Wednesday, March 8, 2017

Some Traveller Economics

I've kind of got Traveller on my mind now.  I was looking in the encounter tables and saw that encountered police are always armed with revolvers.  I know that while many police departments use revolvers, many also use automatics, and then that got me to thinking that in some places and in certain circumstances, the police also use shotguns, submachine guns, and assault rifles, and there's really no reason that future cops in similar circumstances wouldn't use advanced combat rifles or some of the other higher tech level weapons in the game.  The most basic constraint on what the department uses is going to be its budget, and that is going to depend on how many taxpayers they have paying in and how much they pay in taxes.  So now I have to figure out some basic economics here.

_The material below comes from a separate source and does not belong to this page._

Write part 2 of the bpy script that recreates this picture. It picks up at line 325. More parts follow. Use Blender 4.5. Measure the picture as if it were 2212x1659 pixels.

There are listings for salaries of starship crew, and Mercenary has wages for all ranks of mercenary forces, but the best, most general indicator of the income of regular people in the Traveller game is the listing of food and lodging costs.  We can take the "starvation diet" and "dismal lodging" as the bare minimum you can pay without becoming homeless and hungry, and the "excellent" levels of food and lodging as the upper limit of actual quality increases, as opposed to conspicuous consumption.  This leaves two in-between levels of apparent middle class costs. 

Now, if you've studied statistics at all, you should know the difference between median and mean.  The median is what you get when you line up all your data points in order and find the one in the middle.  For incomes, the median is the point where half the population makes less and half makes more.  Mean is what you get when you add up all the incomes and divide by the population...per capita income, in other words.  When you're talking about incomes, the median will almost always be less than the mean, and will never be more.  This is pretty obvious if you think about it: the half of the population that makes more than the median income drives up the mean, and while the half making less than median income pulls it down, there's a lower limit to how low they can go and survive, whereas no one's survival is impacted by having too much money.  I propose we take the "reasonable diet" and "acceptable lodging" as the median, with the "good" levels as the mean.

Since we know how much is spent on food and lodging per capita, we can ballpark the total income.  In 1977, consumers (Americans at least) spent 25% of their income on food and 33% on housing.  Since "good" food and lodging both cost 200 Credits per month, we can see this doesn't map exactly.  To be honest, I'm not too surprised that Marc Miller didn't bother getting that far into the weeds on this, but I'm going to go with it anyway; he surely had some impression of how the economy was supposed to work just from living in it.  And I'm specifically using 1977, because using current costs would end up looking more like cyberpunk.  So, if 400 Cr/month is about 58% of the total income, then the total should be about 690 Cr...let's just call that 700 Cr/month as the mean.  For what it's worth, the median income (closer to what the average man on the street would be making) is just over 500.

I originally was going to work out an income distribution chart or something, to figure out how many people we had on any given planet or any given sector of space living in poverty, and how many living just above poverty, and so on, and then work out the size of the economy, but then I realized that since I already have the mean (per capita) income, I just need to multiply that by the number of people to get a GDP for that particular political division.

So, a planet with 10,000 people on it would have a monthly GDP of 7 million Credits, and if we assume that police departments take up 1% of GDP (which is about what they did in 1977), this planet's police would have a monthly budget of 70,000 Credits for salaries and equipment.  If they're paying their officers the mean income (and police do tend to make more than the median income), they could have somewhat less than 100 officers, depending exactly on what their costs are for equipment procurement and maintenance.  I'll give some more thought to what kind of costs that will entail and post about it later.